• TASK DETAILS
Read the data and repeat all of it exactly.

• PROVIDED DATA
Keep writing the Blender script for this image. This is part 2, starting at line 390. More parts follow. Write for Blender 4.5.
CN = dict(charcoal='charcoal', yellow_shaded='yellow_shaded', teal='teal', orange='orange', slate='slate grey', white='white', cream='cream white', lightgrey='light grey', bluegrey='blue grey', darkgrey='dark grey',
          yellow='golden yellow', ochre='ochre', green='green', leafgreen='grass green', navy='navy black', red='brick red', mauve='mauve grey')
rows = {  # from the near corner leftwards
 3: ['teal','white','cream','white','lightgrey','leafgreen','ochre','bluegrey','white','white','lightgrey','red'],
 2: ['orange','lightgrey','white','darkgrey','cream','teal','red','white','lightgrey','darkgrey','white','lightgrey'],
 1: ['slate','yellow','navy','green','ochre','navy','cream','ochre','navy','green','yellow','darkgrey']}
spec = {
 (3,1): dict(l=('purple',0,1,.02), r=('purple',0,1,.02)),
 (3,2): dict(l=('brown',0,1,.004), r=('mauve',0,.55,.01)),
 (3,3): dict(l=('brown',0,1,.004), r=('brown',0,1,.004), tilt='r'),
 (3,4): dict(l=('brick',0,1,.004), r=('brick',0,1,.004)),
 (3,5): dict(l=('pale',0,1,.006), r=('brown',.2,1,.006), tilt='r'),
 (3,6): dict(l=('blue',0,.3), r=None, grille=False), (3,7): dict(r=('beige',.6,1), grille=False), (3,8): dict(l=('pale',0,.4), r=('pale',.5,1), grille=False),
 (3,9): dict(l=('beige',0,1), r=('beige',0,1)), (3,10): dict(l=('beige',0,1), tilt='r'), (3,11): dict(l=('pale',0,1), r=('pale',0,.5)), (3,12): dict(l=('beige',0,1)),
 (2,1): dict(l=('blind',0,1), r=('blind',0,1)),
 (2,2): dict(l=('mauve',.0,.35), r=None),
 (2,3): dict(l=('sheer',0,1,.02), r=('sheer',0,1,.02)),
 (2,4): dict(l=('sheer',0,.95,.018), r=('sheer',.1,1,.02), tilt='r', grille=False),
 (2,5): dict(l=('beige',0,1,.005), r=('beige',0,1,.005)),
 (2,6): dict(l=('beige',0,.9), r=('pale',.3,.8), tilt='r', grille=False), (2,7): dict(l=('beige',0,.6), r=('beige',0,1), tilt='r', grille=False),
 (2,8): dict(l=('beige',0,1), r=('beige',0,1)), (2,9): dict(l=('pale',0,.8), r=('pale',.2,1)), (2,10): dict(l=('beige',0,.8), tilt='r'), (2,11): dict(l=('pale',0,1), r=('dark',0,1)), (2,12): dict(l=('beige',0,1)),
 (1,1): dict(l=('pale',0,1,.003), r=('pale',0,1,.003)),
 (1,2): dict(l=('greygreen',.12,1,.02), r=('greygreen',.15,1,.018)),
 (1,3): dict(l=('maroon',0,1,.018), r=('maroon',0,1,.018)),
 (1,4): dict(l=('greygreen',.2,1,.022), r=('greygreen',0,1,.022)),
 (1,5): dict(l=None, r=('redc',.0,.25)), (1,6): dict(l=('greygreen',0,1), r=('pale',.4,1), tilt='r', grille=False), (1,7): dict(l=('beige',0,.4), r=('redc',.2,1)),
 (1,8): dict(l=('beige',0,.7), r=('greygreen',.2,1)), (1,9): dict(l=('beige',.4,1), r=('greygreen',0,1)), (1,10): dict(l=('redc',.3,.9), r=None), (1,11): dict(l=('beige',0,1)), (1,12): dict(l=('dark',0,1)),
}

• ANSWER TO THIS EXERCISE
Keep writing the Blender script for this image. This is part 2, starting at line 390. More parts follow. Write for Blender 4.5.
CN = dict(charcoal='charcoal', yellow_shaded='yellow_shaded', teal='teal', orange='orange', slate='slate grey', white='white', cream='cream white', lightgrey='light grey', bluegrey='blue grey', darkgrey='dark grey',
          yellow='golden yellow', ochre='ochre', green='green', leafgreen='grass green', navy='navy black', red='brick red', mauve='mauve grey')
rows = {  # from the near corner leftwards
 3: ['teal','white','cream','white','lightgrey','leafgreen','ochre','bluegrey','white','white','lightgrey','red'],
 2: ['orange','lightgrey','white','darkgrey','cream','teal','red','white','lightgrey','darkgrey','white','lightgrey'],
 1: ['slate','yellow','navy','green','ochre','navy','cream','ochre','navy','green','yellow','darkgrey']}
spec = {
 (3,1): dict(l=('purple',0,1,.02), r=('purple',0,1,.02)),
 (3,2): dict(l=('brown',0,1,.004), r=('mauve',0,.55,.01)),
 (3,3): dict(l=('brown',0,1,.004), r=('brown',0,1,.004), tilt='r'),
 (3,4): dict(l=('brick',0,1,.004), r=('brick',0,1,.004)),
 (3,5): dict(l=('pale',0,1,.006), r=('brown',.2,1,.006), tilt='r'),
 (3,6): dict(l=('blue',0,.3), r=None, grille=False), (3,7): dict(r=('beige',.6,1), grille=False), (3,8): dict(l=('pale',0,.4), r=('pale',.5,1), grille=False),
 (3,9): dict(l=('beige',0,1), r=('beige',0,1)), (3,10): dict(l=('beige',0,1), tilt='r'), (3,11): dict(l=('pale',0,1), r=('pale',0,.5)), (3,12): dict(l=('beige',0,1)),
 (2,1): dict(l=('blind',0,1), r=('blind',0,1)),
 (2,2): dict(l=('mauve',.0,.35), r=None),
 (2,3): dict(l=('sheer',0,1,.02), r=('sheer',0,1,.02)),
 (2,4): dict(l=('sheer',0,.95,.018), r=('sheer',.1,1,.02), tilt='r', grille=False),
 (2,5): dict(l=('beige',0,1,.005), r=('beige',0,1,.005)),
 (2,6): dict(l=('beige',0,.9), r=('pale',.3,.8), tilt='r', grille=False), (2,7): dict(l=('beige',0,.6), r=('beige',0,1), tilt='r', grille=False),
 (2,8): dict(l=('beige',0,1), r=('beige',0,1)), (2,9): dict(l=('pale',0,.8), r=('pale',.2,1)), (2,10): dict(l=('beige',0,.8), tilt='r'), (2,11): dict(l=('pale',0,1), r=('dark',0,1)), (2,12): dict(l=('beige',0,1)),
 (1,1): dict(l=('pale',0,1,.003), r=('pale',0,1,.003)),
 (1,2): dict(l=('greygreen',.12,1,.02), r=('greygreen',.15,1,.018)),
 (1,3): dict(l=('maroon',0,1,.018), r=('maroon',0,1,.018)),
 (1,4): dict(l=('greygreen',.2,1,.022), r=('greygreen',0,1,.022)),
 (1,5): dict(l=None, r=('redc',.0,.25)), (1,6): dict(l=('greygreen',0,1), r=('pale',.4,1), tilt='r', grille=False), (1,7): dict(l=('beige',0,.4), r=('redc',.2,1)),
 (1,8): dict(l=('beige',0,.7), r=('greygreen',.2,1)), (1,9): dict(l=('beige',.4,1), r=('greygreen',0,1)), (1,10): dict(l=('redc',.3,.9), r=None), (1,11): dict(l=('beige',0,1)), (1,12): dict(l=('dark',0,1)),
}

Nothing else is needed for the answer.